- Required task:
The listing below begins with the first line you should copy; stop after the line containing "CH+0.012).part('wall_angle', 'grid_bar', ceil)", and drop every picture.

## Begin Records

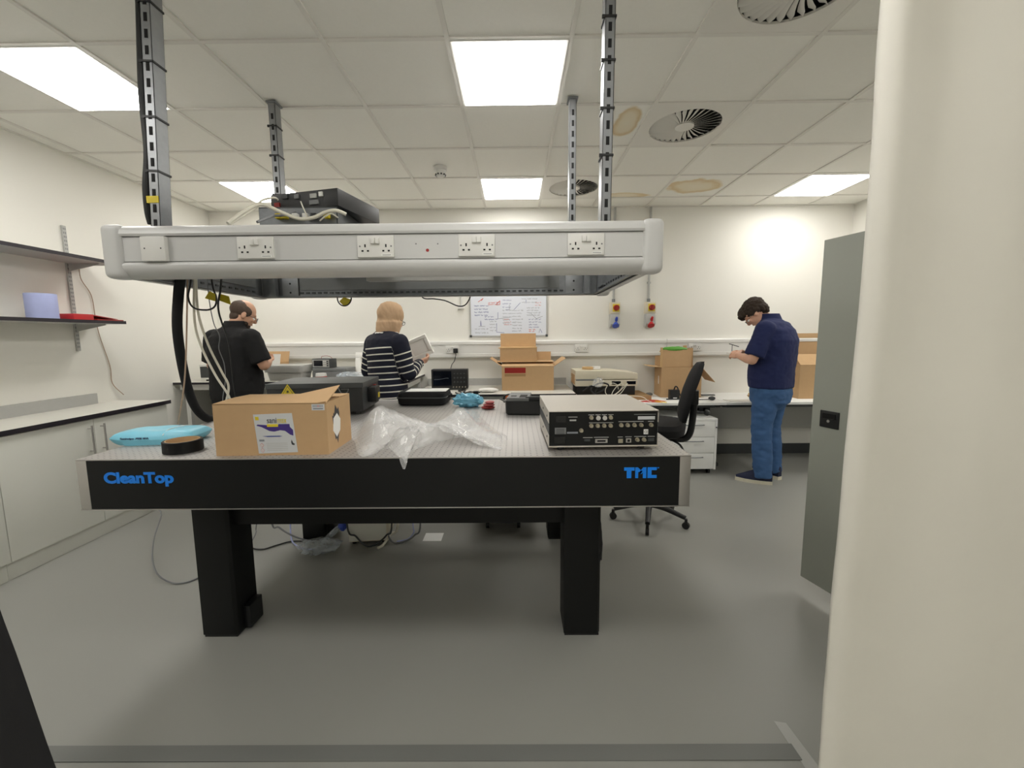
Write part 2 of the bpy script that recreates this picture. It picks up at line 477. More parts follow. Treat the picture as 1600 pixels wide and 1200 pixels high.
for i in cols:
    for j in rows:
        if (i, j) in LIGHTS or (i, j) in VENTS: continue
        x0, x1 = max(GX0+G*i, XL), min(GX0+G*(i+1), XR); y0, y1 = max(GY0+G*j, YF), min(GY0+G*(j+1), YB)
        if x1-x0 < 0.03 or y1-y0 < 0.03: continue
        if x1-x0 > 0.599 and y1-y0 > 0.599:
            me = tile_full
            if (i, j) in st_mats: me = MB().box(-0.3, 0.3, -0.3, 0.3, 0.006, 0.02).mesh('ceiling_tile', [st_mats[(i, j)]])
        else:
            hx, hy = (x1-x0)/2, (y1-y0)/2; me = MB().box(-hx, hx, -hy, hy, 0.006, 0.02).mesh('ceiling_tile', 'ceiling_tile')
        put('ceiling_tile', me, ceil, cw @ Vector(((x0+x1)/2, (y0+y1)/2, CH)))
for i in range(-3, 9):
    x = GX0+G*i; MB().box(x-0.012, x+0.012, YF, YB, CH-0.002, CH+0.012).part('grid_bar', 'grid_bar', ceil)
for j in range(-5, 6):
    y = GY0+G*j; MB().box(XL, XR, y-0.012, y+0.012, CH-0.001, CH+0.012).part('grid_bar', 'grid_bar', ceil)
MB().box(XL, XL+0.02, YF, YB, CH-0.002, CH+0.012).box(XR-0.02, XR, YF, YB, CH-0.002, CH+0.012).box(XL, XR, YB-0.02, YB, CH-0.002, CH+0.012).part('wall_angle', 'grid_bar', ceil)

LL = {(-2, 1): 'large lit square panel at the upper left beside the cable-wrapped post', (2, 1): 'brightest lit square ceiling panel above the hanging frame',
      (-2, 4): 'lit ceiling panel behind the rear left post', (2, 4): 'small far lit ceiling panel beside the round vent',
      (7, 4): 'lit ceiling panel at the far right near the corner', (7, 1): 'lit ceiling panel hidden behind the top of the curtain', (-2, -2): 'lit ceiling panel above the black drape',
      (2, -2): 'lit ceiling panel above the threshold strip', (7, -2): 'lit ceiling panel right of the curtain track', (-2, -5): 'lit ceiling panel behind the viewer at the left',
      (2, -5): 'lit ceiling panel right behind the viewer', (7, -5): 'added ceiling panel, unseen behind the viewer at the right'}
fr_me = MB()
for a in (-1, 1):
    fr_me.box(-0.285, 0.285, a*0.28-0.008, a*0.28+0.008, -0.004, 0.02); fr_me.box(a*0.28-0.008, a*0.28+0.008, -0.285, 0.285, -0.004, 0.02)
fr_me = fr_me.mesh('frame', 'white_plastic')
df_me = MB().box(-0.275, 0.275, -0.275, 0.275, -0.009, 0.018).mesh('diffuser', 'panel_light')  # lowered past its frame so the glowing sides brighten the ceiling around it
for (i, j) in LIGHTS:
    l = thing('ceiling_light', LL.get((i, j), 'lit square ceiling panel outside the picture'), 'light', (GX0+G*(i+0.5), GY0+G*(j+0.5), CH), group='square ceiling light panels')
    put('frame', fr_me, l); put('diffuser', df_me, l)

# swirl vents
VL = {(4, 2): 'round swirl vent in the ceiling right of the tall slotted post', (3, 4): 'far round swirl vent partly behind the slotted posts', (4, 0): 'large round swirl vent at the top edge beside the curtain'}
plate = MB(); N = 48; sq = []
for k in range(N):
    t = 2*math.pi*k/N; c, s_ = math.cos(t), math.sin(t); q = 0.288/max(abs(c), abs(s_)); sq.append((c*q, s_*q))
ci = [(0.235*math.cos(2*math.pi*k/N), 0.235*math.sin(2*math.pi*k/N)) for k in range(N)]
vs = [(x, y, 0) for x, y in sq]+[(x, y, 0) for x, y in ci]+[(x, y, 0.012) for x, y in sq]+[(x, y, 0.012) for x, y in ci]
fs = []
for k in range(N):
    n_ = (k+1) % N; fs += [(k, n_, N+n_, N+k), (2*N+k, 3*N+k, 3*N+n_, 2*N+n_), (N+k, N+n_, 3*N+n_, 3*N+k), (k, 2*N+k, 2*N+n_, n_)]
plate.add(vs, fs); plate = plate.mesh('face_plate', 'grid_bar')
blade = MB()
bp = []
for k in range(7):
    q = k/6; r = 0.055+0.174*q; w = (0.0030+0.0150*q)*(1.0 if q < 0.9 else 0.35); sw = 0.05*math.sin(q*1.3)
    bp.append((r, sw-w, 0.001)); bp.append((r, sw+w, 0.003+0.016*q))
vs = [Vector(p) for p in bp]; vs += [v+Vector((0, 0, 0.0015)) for v in vs]
fs = []
for k in range(6):
    a = 2*k; fs += [(a, a+2, a+3, a+1), (a+14, a+15, a+17, a+16), (a, a+14, a+16, a+2), (a+1, a+3, a+17, a+15)]
blade.add(vs, fs); blade = blade.mesh('blade', 'grid_bar')
hub = MB().cyl((0, 0, -0.002), (0, 0, 0.01), 0.062, n=32).mesh('hub', 'grid_bar')
void = MB().cyl((0, 0, 0.040), (0, 0, 0.044), 0.25, n=32).mesh('duct_opening', 'slot_dark')
for (i, j) in VENTS:
    v = thing('ceiling_vent', VL[(i, j)], 'vent', (GX0+G*(i+0.5), GY0+G*(j+0.5), CH), group='round swirl vents')
    put('face_plate', plate, v); put('hub', hub, v); put('duct_opening', void, v)
    for k in range(32): put('blade', blade, v, rot=(0, 0, 2*math.pi*k/32))
# smoke detector
p = at(688, 262, Z=CH)
sd = thing('smoke_detector', 'small white smoke detector on the ceiling', 'detector', (p.x, p.y, CH))
MB().cyl((0, 0, -0.022), (0, 0, 0.004), 0.055, 0.058, n=28).part('base', 'white_plastic', sd, local=True)
MB().lathe([(0.0, -0.075), (0.03, -0.073), (0.042, -0.062), (0.046, -0.026), (0.05, -0.022)], (0, 0, 0), 28).part('sensor_head', 'white_plastic', sd, local=True)
b_ = MB()
for k in range(10):
    t = 2*math.pi*k/10; M = Matrix.Rotation(t, 4, 'Z'); b_.box(0.036, 0.046, -0.007, 0.007, -0.066, -0.056, M)
b_.part('sensor_slots', 'dark_grey', sd, local=True)

# ------------------------------------------------------------------ double wall socket (faces -Y), used on the frame and the wall trunking
sk_plate = MB().box(-0.074, 0.074, -0.013, 0.0, -0.043, 0.043).mesh('double_socket', 'white_plastic', bevel=0.004)
sk_switch = MB().box(-0.0085, 0.0085, -0.022, -0.012, -0.012, 0.012).mesh('switch', 'white_plastic', bevel=0.002)
sk_earth = MB().box(-0.0028, 0.0028, -0.0136, -0.012, -0.006, 0.006).mesh('pin_hole', 'slot_dark')
sk_pin = MB().box(-0.0042, 0.0042, -0.0136, -0.012, -0.0032, 0.0032).mesh('pin_hole', 'slot_dark')
sk_screw = MB().cyl((0, -0.0137, 0), (0, -0.012, 0), 0.0034, n=10).mesh('screw', 'mid_grey')
sk_label = MB().box(-0.021, 0.021, -0.0138, -0.012, -0.0045, 0.0045).mesh('label_strip', 'paper_white')
sk_print = MB().box(-0.017, 0.017, -0.0141, -0.013, -0.0012, 0.0008).mesh('print', 'mid_grey')


def socket(parent, x, y, z, label=True):
    s = put('double_socket', sk_plate, parent, WM[parent].inverted() @ Vector((x, y, z)))
    for a in (-0.0095, 0.0095): put('switch', sk_switch, s, (a, 0, 0.021))
    for a in (-0.042, 0.042):
        put('pin_hole', sk_earth, s, (a, 0, 0.002)); put('pin_hole', sk_pin, s, (a-0.011, 0, -0.018)); put('pin_hole', sk_pin, s, (a+0.011, 0, -0.018))
    for a in (-0.063, 0.063): put('screw', sk_screw, s, (a, 0, 0.0))
    if label: put('label_strip', sk_label, s, (0.044, 0, -0.034)); put('print', sk_print, s, (0.044, 0, -0.034))
    return s


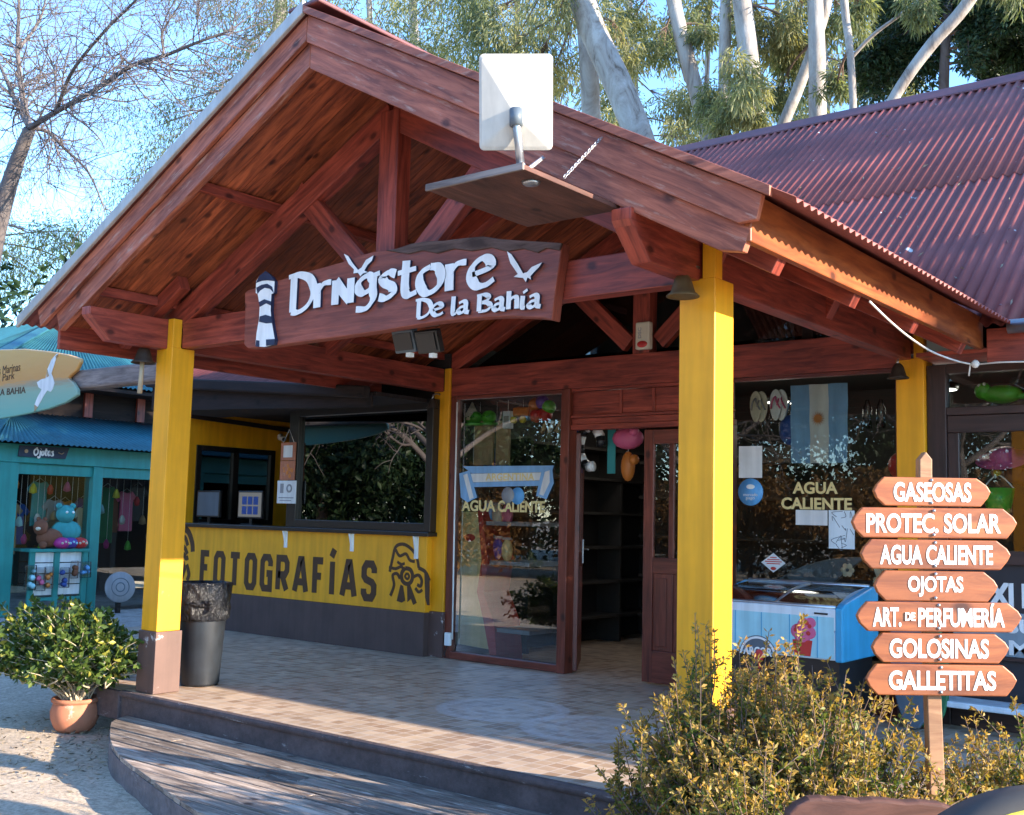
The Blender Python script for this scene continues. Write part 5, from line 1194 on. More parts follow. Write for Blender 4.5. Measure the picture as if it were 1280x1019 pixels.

## End Records

- Output:
Write part 2 of the bpy script that recreates this picture. It picks up at line 477. More parts follow. Treat the picture as 1600 pixels wide and 1200 pixels high.
for i in cols:
    for j in rows:
        if (i, j) in LIGHTS or (i, j) in VENTS: continue
        x0, x1 = max(GX0+G*i, XL), min(GX0+G*(i+1), XR); y0, y1 = max(GY0+G*j, YF), min(GY0+G*(j+1), YB)
        if x1-x0 < 0.03 or y1-y0 < 0.03: continue
        if x1-x0 > 0.599 and y1-y0 > 0.599:
            me = tile_full
            if (i, j) in st_mats: me = MB().box(-0.3, 0.3, -0.3, 0.3, 0.006, 0.02).mesh('ceiling_tile', [st_mats[(i, j)]])
        else:
            hx, hy = (x1-x0)/2, (y1-y0)/2; me = MB().box(-hx, hx, -hy, hy, 0.006, 0.02).mesh('ceiling_tile', 'ceiling_tile')
        put('ceiling_tile', me, ceil, cw @ Vector(((x0+x1)/2, (y0+y1)/2, CH)))
for i in range(-3, 9):
    x = GX0+G*i; MB().box(x-0.012, x+0.012, YF, YB, CH-0.002, CH+0.012).part('grid_bar', 'grid_bar', ceil)
for j in range(-5, 6):
    y = GY0+G*j; MB().box(XL, XR, y-0.012, y+0.012, CH-0.001, CH+0.012).part('grid_bar', 'grid_bar', ceil)
MB().box(XL, XL+0.02, YF, YB, CH-0.002, CH+0.012).box(XR-0.02, XR, YF, YB, CH-0.002, CH+0.012).box(XL, XR, YB-0.02, YB, CH-0.002, CH+0.012).part('wall_angle', 'grid_bar', ceil)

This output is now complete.